Return the material exactly as supplied, apart from the pictures, which are omitted.

+ + +

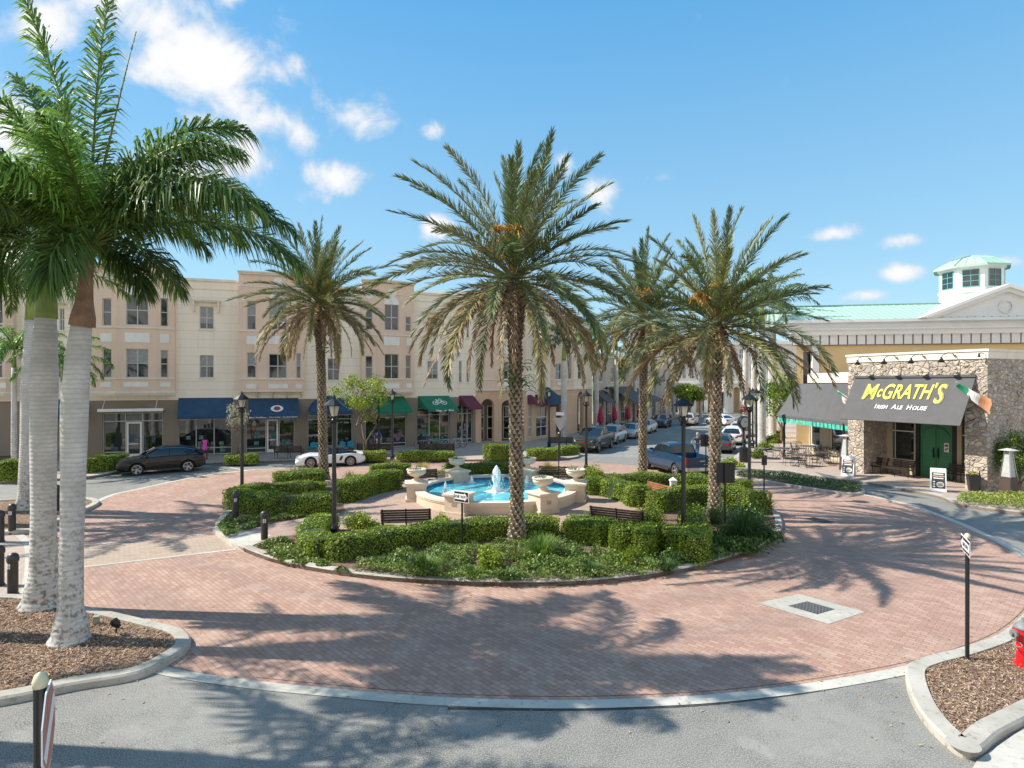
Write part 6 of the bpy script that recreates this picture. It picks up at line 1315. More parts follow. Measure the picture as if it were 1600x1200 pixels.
def hedge(path, w, h, label, z0=.12, group='clipped hedges on the fountain island', dens=700, lsz=.034, m=None, closed=False, name='hedge', rnd=.12):
    """clipped hedge: rounded box section swept along a path of ground points (centre line)"""
    global HN
    HN += 1; rg = np.random.default_rng(100 + HN); path = [Vector((p[0], p[1])) for p in path]
    pth = spline([tuple(p) for p in path], False, 6) if len(path) > 2 else [tuple(path[0].lerp(path[1], i / 8)) for i in range(9)]
    c0 = sum((Vector(p) for p in pth), Vector((0, 0))) / len(pth); t = thing(name, label, 'hedge', (c0.x, c0.y, z0), 0, group)
    P_ = np.array(pth) - np.array(c0); seg = np.linalg.norm(np.diff(P_, axis=0), axis=1); cum = np.concatenate([[0], np.cumsum(seg)]); Lh = cum[-1]
    def at(s):
        x = np.interp(s, cum, P_[:, 0]); y = np.interp(s, cum, P_[:, 1]); e = .15; dx = np.interp(s + e, cum, P_[:, 0]) - np.interp(s - e, cum, P_[:, 0]); dy = np.interp(s + e, cum, P_[:, 1]) - np.interp(s - e, cum, P_[:, 1]); l = np.hypot(dx, dy) + 1e-9; return x, y, dx / l, dy / l
    sec = [(-w / 2, 0), (-w / 2, h - rnd), (-w / 2 + rnd * .7, h), (w / 2 - rnd * .7, h), (w / 2, h - rnd), (w / 2, 0)]
    # core
    g = MB(); ns = max(3, int(Lh / .3)); ss = np.linspace(0, Lh, ns); vs = []
    for s in ss:
        x, y, dx, dy = at(s); end = min(1, (s + .12) / .3, (Lh - s + .12) / .3)
        for o_, z in sec: vs.append((float(x - dy * o_ * .9 * end), float(y + dx * o_ * .9 * end), z * .95))
    k = len(sec); g.add(vs, [(i * k + j, (i + 1) * k + j, (i + 1) * k + j + 1, i * k + j + 1) for i in range(ns - 1) for j in range(k - 1)] + [tuple(range(k)), tuple((ns - 1) * k + j for j in range(k))][::1]); g.build('branches', darkcore, t)
    # leaves over the skin, ends included
    per = sum(math.dist(sec[i], sec[i + 1]) for i in range(k - 1)); n = int(dens * (Lh + w) * per); s = rg.uniform(-w * .0, Lh, n); u = rg.uniform(0, per, n)
    cs = np.concatenate([[0], np.cumsum([math.dist(sec[i], sec[i + 1]) for i in range(k - 1)])]); so_ = np.interp(u, cs, [q[0] for q in sec]); sz = np.interp(u, cs, [q[1] for q in sec])
    nx_ = np.select([u < cs[1], u < cs[2], u < cs[3], u < cs[4]], [-1, -.6, 0, .6], 1.0); nz_ = np.select([u < cs[1], u < cs[2], u < cs[3], u < cs[4]], [0.1, .8, 1, .8], .1)
    ne = int(dens * w * h * 2); es = np.where(rg.random(ne) < .5, 0, Lh); eo = rg.uniform(-w / 2, w / 2, ne); ez = rg.uniform(0, h, ne)
    x, y, dx, dy = at(s); endf = np.clip(np.minimum((s + .15) / .35, (Lh - s + .15) / .35), 0, 1) ** .5
    # lumpy outline
    def lump(px, py, pz): return .035 * (np.sin(px * 3.1 + py * 2.3 + HN) + np.sin(py * 4.7 - px * 1.9 + pz * 3)) + rg.normal(0, .018, len(px))
    lm = lump(x, y, sz); so2 = so_ * endf + np.sign(nx_) * lm * (np.abs(nx_) > .3); z2 = sz + nz_ * lm * 1.1
    pa = np.stack([x - dy * so2, y + dx * so2, z2], 1); na = np.stack([-dy * nx_, dx * nx_, nz_], 1)
    x, y, dx, dy = at(es); sg = np.where(es > 0, 1, -1); ee = .06 + rg.normal(0, .03, ne) - .12 * (np.abs(eo) / (w / 2)) ** 3; pb = np.stack([x + dx * sg * ee - dy * eo, y + dy * sg * ee + dx * eo, ez], 1); nb = np.stack([dx * sg, dy * sg, np.zeros(ne) + .1], 1)
    pts, nr = np.concatenate([pa, pb]), np.concatenate([na, nb]); leafobj('leaves', pts, nr, lsz, m or hedgeM, t, seed=HN, tilt=.55); return t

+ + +

● **Task solution**:
Write part 6 of the bpy script that recreates this picture. It picks up at line 1315. More parts follow. Measure the picture as if it were 1600x1200 pixels.
def hedge(path, w, h, label, z0=.12, group='clipped hedges on the fountain island', dens=700, lsz=.034, m=None, closed=False, name='hedge', rnd=.12):
    """clipped hedge: rounded box section swept along a path of ground points (centre line)"""
    global HN
    HN += 1; rg = np.random.default_rng(100 + HN); path = [Vector((p[0], p[1])) for p in path]
    pth = spline([tuple(p) for p in path], False, 6) if len(path) > 2 else [tuple(path[0].lerp(path[1], i / 8)) for i in range(9)]
    c0 = sum((Vector(p) for p in pth), Vector((0, 0))) / len(pth); t = thing(name, label, 'hedge', (c0.x, c0.y, z0), 0, group)
    P_ = np.array(pth) - np.array(c0); seg = np.linalg.norm(np.diff(P_, axis=0), axis=1); cum = np.concatenate([[0], np.cumsum(seg)]); Lh = cum[-1]
    def at(s):
        x = np.interp(s, cum, P_[:, 0]); y = np.interp(s, cum, P_[:, 1]); e = .15; dx = np.interp(s + e, cum, P_[:, 0]) - np.interp(s - e, cum, P_[:, 0]); dy = np.interp(s + e, cum, P_[:, 1]) - np.interp(s - e, cum, P_[:, 1]); l = np.hypot(dx, dy) + 1e-9; return x, y, dx / l, dy / l
    sec = [(-w / 2, 0), (-w / 2, h - rnd), (-w / 2 + rnd * .7, h), (w / 2 - rnd * .7, h), (w / 2, h - rnd), (w / 2, 0)]
    # core
    g = MB(); ns = max(3, int(Lh / .3)); ss = np.linspace(0, Lh, ns); vs = []
    for s in ss:
        x, y, dx, dy = at(s); end = min(1, (s + .12) / .3, (Lh - s + .12) / .3)
        for o_, z in sec: vs.append((float(x - dy * o_ * .9 * end), float(y + dx * o_ * .9 * end), z * .95))
    k = len(sec); g.add(vs, [(i * k + j, (i + 1) * k + j, (i + 1) * k + j + 1, i * k + j + 1) for i in range(ns - 1) for j in range(k - 1)] + [tuple(range(k)), tuple((ns - 1) * k + j for j in range(k))][::1]); g.build('branches', darkcore, t)
    # leaves over the skin, ends included
    per = sum(math.dist(sec[i], sec[i + 1]) for i in range(k - 1)); n = int(dens * (Lh + w) * per); s = rg.uniform(-w * .0, Lh, n); u = rg.uniform(0, per, n)
    cs = np.concatenate([[0], np.cumsum([math.dist(sec[i], sec[i + 1]) for i in range(k - 1)])]); so_ = np.interp(u, cs, [q[0] for q in sec]); sz = np.interp(u, cs, [q[1] for q in sec])
    nx_ = np.select([u < cs[1], u < cs[2], u < cs[3], u < cs[4]], [-1, -.6, 0, .6], 1.0); nz_ = np.select([u < cs[1], u < cs[2], u < cs[3], u < cs[4]], [0.1, .8, 1, .8], .1)
    ne = int(dens * w * h * 2); es = np.where(rg.random(ne) < .5, 0, Lh); eo = rg.uniform(-w / 2, w / 2, ne); ez = rg.uniform(0, h, ne)
    x, y, dx, dy = at(s); endf = np.clip(np.minimum((s + .15) / .35, (Lh - s + .15) / .35), 0, 1) ** .5
    # lumpy outline
    def lump(px, py, pz): return .035 * (np.sin(px * 3.1 + py * 2.3 + HN) + np.sin(py * 4.7 - px * 1.9 + pz * 3)) + rg.normal(0, .018, len(px))
    lm = lump(x, y, sz); so2 = so_ * endf + np.sign(nx_) * lm * (np.abs(nx_) > .3); z2 = sz + nz_ * lm * 1.1
    pa = np.stack([x - dy * so2, y + dx * so2, z2], 1); na = np.stack([-dy * nx_, dx * nx_, nz_], 1)
    x, y, dx, dy = at(es); sg = np.where(es > 0, 1, -1); ee = .06 + rg.normal(0, .03, ne) - .12 * (np.abs(eo) / (w / 2)) ** 3; pb = np.stack([x + dx * sg * ee - dy * eo, y + dy * sg * ee + dx * eo, ez], 1); nb = np.stack([dx * sg, dy * sg, np.zeros(ne) + .1], 1)
    pts, nr = np.concatenate([pa, pb]), np.concatenate([na, nb]); leafobj('leaves', pts, nr, lsz, m or hedgeM, t, seed=HN, tilt=.55); return t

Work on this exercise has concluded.